Exercise description:
Quote, verbatim, all material below, without pictures.

Collected data:
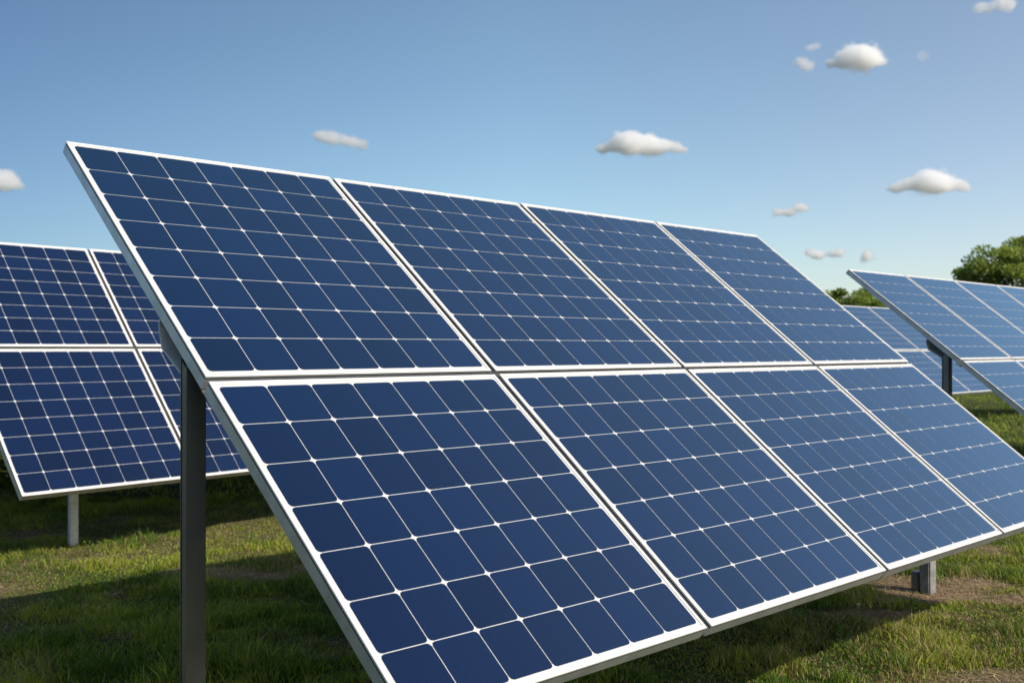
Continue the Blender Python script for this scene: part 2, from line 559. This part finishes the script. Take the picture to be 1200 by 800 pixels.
# short footing with its post under the far end of the front array
def main_pt(X, Nn, z=0.0):
    a = W3(-1.4202, 0, 3.3262)
    return Vector((a.x + (math.cos(AZ) * X - math.sin(AZ) * Nn) * S, a.y + (math.sin(AZ) * X + math.cos(AZ) * Nn) * S, z))
main_root = [o for o in COL.objects if o.name == "solar_array"][0]
fx, fn = 3.93 * S, -1.045 * S
bm = bmesh.new()
def addbox(bm, x0, x1, y0, y1, z0, z1, bev=0.0, jit=0.0):
    r = bmesh.ops.create_cube(bm, size=1)
    for v in r['verts']:
        v.co = Vector((x0 + (v.co.x + .5) * (x1 - x0), y0 + (v.co.y + .5) * (y1 - y0), z0 + (v.co.z + .5) * (z1 - z0)))
    if bev:
        es = list({e for v in r['verts'] for e in v.link_edges})
        bmesh.ops.bevel(bm, geom=es, offset=bev, segments=2, affect='EDGES')
addbox(bm, fx, fx + 0.095, fn, fn + 0.066, -0.2, 0.56, 0.008)
me = bpy.data.meshes.new("post"); bm.to_mesh(me); bm.free(); me.materials.append(M_footing)
pf = link("post", me, main_root)
pf["label"] = "stubby rough grey post at the far end"
bm = bmesh.new()
addbox(bm, fx + 0.012, fx + 0.09, fn + 0.0765, fn + 0.125, -0.2, 0.115, 0.006)
me = bpy.data.meshes.new("base_plate"); bm.to_mesh(me); bm.free(); me.materials.append(M_steel)
link("base_plate", me, pf)
bm = bmesh.new()
addbox(bm, fx + 0.03, fx + 0.085, fn + 0.01, fn + 0.065, 0.562, 0.95, 0.003)
me = bpy.data.meshes.new("strut"); bm.to_mesh(me); bm.free(); me.materials.append(M_steel)
link("strut", me, pf)


# ------------------------------------------------------------------ grass
def blades(n, sampler, hscale, wscale, cov_pow=1.0, seed=1):
    r = np.random.default_rng(seed)
    x, y = sampler(r, n)
    c = cover(x, y)
    keep = r.random(len(x)) < (0.10 + 0.90 * c ** cov_pow)
    x, y, c = x[keep], y[keep], c[keep]
    m = len(x)
    clump = sm(0.40, 0.72, fbm(x, y, 3.2, 71, 3))
    tall = sm(0.62, 0.80, fbm(x, y, 1.8, 91, 2))
    hgt = hscale * (0.30 + 1.0 * clump + 1.8 * tall * r.random(m) ** 2) * r.uniform(0.5, 1.25, m) * (0.45 + 0.55 * c)
    wid = wscale * r.uniform(0.6, 1.3, m)
    a = r.uniform(0, 2 * np.pi, m)
    lean = r.uniform(0.15, 1.1, m) * hgt
    la = r.uniform(0, 2 * np.pi, m)
    sx, sy = np.cos(a) * wid / 2, np.sin(a) * wid / 2
    lx, ly = np.cos(la) * lean, np.sin(la) * lean
    z = height(x, y) - 0.004
    v = np.zeros((m, 5, 3), np.float32)
    v[:, 0] = np.stack([x - sx, y - sy, z], 1)
    v[:, 1] = np.stack([x + sx, y + sy, z], 1)
    v[:, 2] = np.stack([x + sx * .8 + lx * .32, y + sy * .8 + ly * .32, z + hgt * .6], 1)
    v[:, 3] = np.stack([x - sx * .8 + lx * .32, y - sy * .8 + ly * .32, z + hgt * .6], 1)
    v[:, 4] = np.stack([x + lx, y + ly, z + hgt], 1)
    base = (np.arange(m) * 5)[:, None]
    q = base + np.array([[0, 1, 2, 3]]); t = base + np.array([[3, 2, 4]])
    loops = np.concatenate([q, t], 1)
    sizes = np.tile([4, 3], m)
    # colours belong to the plants: fresh, olive and dried blades in patches
    p1 = fbm(x, y, 2.2, 131, 3) + r.normal(0, .10, m)
    fresh = np.array([0.085, 0.165, 0.012]); olive = np.array([0.295, 0.345, 0.034]); dry = np.array([0.36, 0.28, 0.12])
    f = sm(0.38, 0.62, p1)[:, None]
    col = fresh * (1 - f) + olive * f
    dp = (r.random(m) < (0.06 + 0.34 * sm(.45, .62, fbm(x, y, 1.1, 171, 3)) * sm(-.5, 1.5, x) * (1 - sm(7, 9, y)) + 0.55 * (1 - c)))[:, None]
    col = np.where(dp, dry * r.uniform(.6, 1.1, (m, 1)), col)
    col = col * r.uniform(0.65, 1.3, (m, 1))
    return v.reshape(-1, 3), loops.ravel(), sizes, np.repeat(col, 5, 0)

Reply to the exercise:
Continue the Blender Python script for this scene: part 2, from line 559. This part finishes the script. Take the picture to be 1200 by 800 pixels.
# short footing with its post under the far end of the front array
def main_pt(X, Nn, z=0.0):
    a = W3(-1.4202, 0, 3.3262)
    return Vector((a.x + (math.cos(AZ) * X - math.sin(AZ) * Nn) * S, a.y + (math.sin(AZ) * X + math.cos(AZ) * Nn) * S, z))
main_root = [o for o in COL.objects if o.name == "solar_array"][0]
fx, fn = 3.93 * S, -1.045 * S
bm = bmesh.new()
def addbox(bm, x0, x1, y0, y1, z0, z1, bev=0.0, jit=0.0):
    r = bmesh.ops.create_cube(bm, size=1)
    for v in r['verts']:
        v.co = Vector((x0 + (v.co.x + .5) * (x1 - x0), y0 + (v.co.y + .5) * (y1 - y0), z0 + (v.co.z + .5) * (z1 - z0)))
    if bev:
        es = list({e for v in r['verts'] for e in v.link_edges})
        bmesh.ops.bevel(bm, geom=es, offset=bev, segments=2, affect='EDGES')
addbox(bm, fx, fx + 0.095, fn, fn + 0.066, -0.2, 0.56, 0.008)
me = bpy.data.meshes.new("post"); bm.to_mesh(me); bm.free(); me.materials.append(M_footing)
pf = link("post", me, main_root)
pf["label"] = "stubby rough grey post at the far end"
bm = bmesh.new()
addbox(bm, fx + 0.012, fx + 0.09, fn + 0.0765, fn + 0.125, -0.2, 0.115, 0.006)
me = bpy.data.meshes.new("base_plate"); bm.to_mesh(me); bm.free(); me.materials.append(M_steel)
link("base_plate", me, pf)
bm = bmesh.new()
addbox(bm, fx + 0.03, fx + 0.085, fn + 0.01, fn + 0.065, 0.562, 0.95, 0.003)
me = bpy.data.meshes.new("strut"); bm.to_mesh(me); bm.free(); me.materials.append(M_steel)
link("strut", me, pf)


# ------------------------------------------------------------------ grass
def blades(n, sampler, hscale, wscale, cov_pow=1.0, seed=1):
    r = np.random.default_rng(seed)
    x, y = sampler(r, n)
    c = cover(x, y)
    keep = r.random(len(x)) < (0.10 + 0.90 * c ** cov_pow)
    x, y, c = x[keep], y[keep], c[keep]
    m = len(x)
    clump = sm(0.40, 0.72, fbm(x, y, 3.2, 71, 3))
    tall = sm(0.62, 0.80, fbm(x, y, 1.8, 91, 2))
    hgt = hscale * (0.30 + 1.0 * clump + 1.8 * tall * r.random(m) ** 2) * r.uniform(0.5, 1.25, m) * (0.45 + 0.55 * c)
    wid = wscale * r.uniform(0.6, 1.3, m)
    a = r.uniform(0, 2 * np.pi, m)
    lean = r.uniform(0.15, 1.1, m) * hgt
    la = r.uniform(0, 2 * np.pi, m)
    sx, sy = np.cos(a) * wid / 2, np.sin(a) * wid / 2
    lx, ly = np.cos(la) * lean, np.sin(la) * lean
    z = height(x, y) - 0.004
    v = np.zeros((m, 5, 3), np.float32)
    v[:, 0] = np.stack([x - sx, y - sy, z], 1)
    v[:, 1] = np.stack([x + sx, y + sy, z], 1)
    v[:, 2] = np.stack([x + sx * .8 + lx * .32, y + sy * .8 + ly * .32, z + hgt * .6], 1)
    v[:, 3] = np.stack([x - sx * .8 + lx * .32, y - sy * .8 + ly * .32, z + hgt * .6], 1)
    v[:, 4] = np.stack([x + lx, y + ly, z + hgt], 1)
    base = (np.arange(m) * 5)[:, None]
    q = base + np.array([[0, 1, 2, 3]]); t = base + np.array([[3, 2, 4]])
    loops = np.concatenate([q, t], 1)
    sizes = np.tile([4, 3], m)
    # colours belong to the plants: fresh, olive and dried blades in patches
    p1 = fbm(x, y, 2.2, 131, 3) + r.normal(0, .10, m)
    fresh = np.array([0.085, 0.165, 0.012]); olive = np.array([0.295, 0.345, 0.034]); dry = np.array([0.36, 0.28, 0.12])
    f = sm(0.38, 0.62, p1)[:, None]
    col = fresh * (1 - f) + olive * f
    dp = (r.random(m) < (0.06 + 0.34 * sm(.45, .62, fbm(x, y, 1.1, 171, 3)) * sm(-.5, 1.5, x) * (1 - sm(7, 9, y)) + 0.55 * (1 - c)))[:, None]
    col = np.where(dp, dry * r.uniform(.6, 1.1, (m, 1)), col)
    col = col * r.uniform(0.65, 1.3, (m, 1))
    return v.reshape(-1, 3), loops.ravel(), sizes, np.repeat(col, 5, 0)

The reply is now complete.